I lived with them - his cousin, Colin Evans and Tristan - on the "small farm in Indiana" mentioned earlier. 2002-3 was grand, I have to say. We had fun. Colin was one of my best friends, and they fell out shortly after Tristan and I ended our brief affair. They were very much like brothers, more than cousins. I don't think either of them ever really recovered from the wounds the fight cause for both of them. Colin also committed suicide, one year to the date of Tristan's.

I think he, Tristan, has been a bittersweet chapter in many lives. I hope to write the entire story when I get the distance and time needed to consider it and make it into decent writing.

On a personal note to you, though, he once told me that he had written a letter to your girl. I don't know if she ever got it, but I hope she did. He said it was an attempt to explain the way he treated you both... so. If you could find the mother of the last baby, maybe?

You may contact me at if you ever wish to, though I have no idea if I would be of any help. Best to you.

Anonymous said...

So Tristan has three daughters?

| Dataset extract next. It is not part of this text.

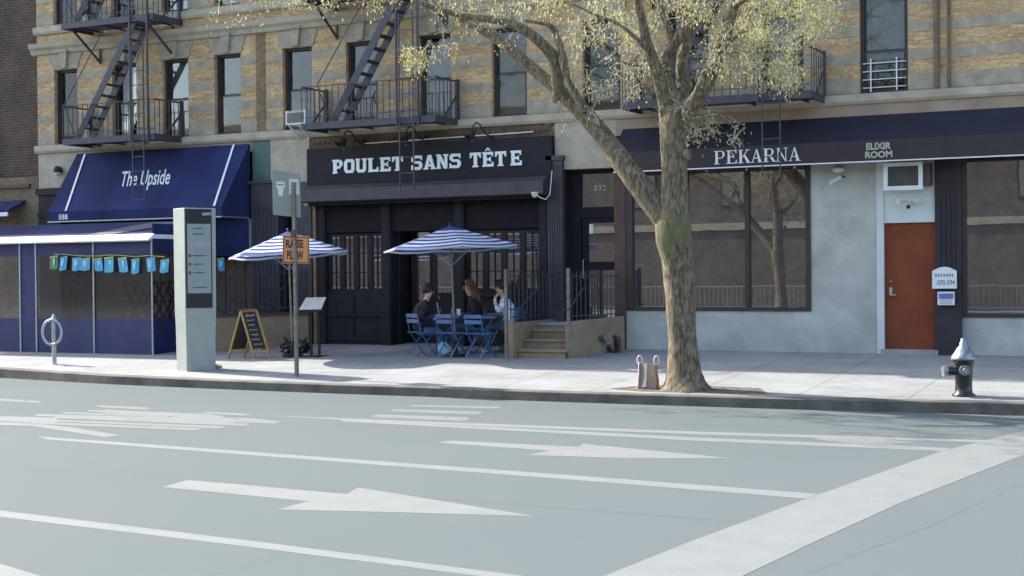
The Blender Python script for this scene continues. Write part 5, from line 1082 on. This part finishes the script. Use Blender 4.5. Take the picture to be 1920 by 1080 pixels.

Wow, he wasn't kidding when he said he wanted to spread his seeds all over the world. I am just glad that, in our three years together, I never got pregnant from him.

Zee said...

Wow. Looks like at least one other person has had a recent interest in learning about Tristan (I see another recent comment on a blog written some 4 years ago.) I didn't even know he was an author. I just happened upon an album by a band that Tristan wrote and sang for called Doomed to Obscurity. Knowing a little more about him puts ALOT of those lyrics into context. Tragic. Utterly tragic.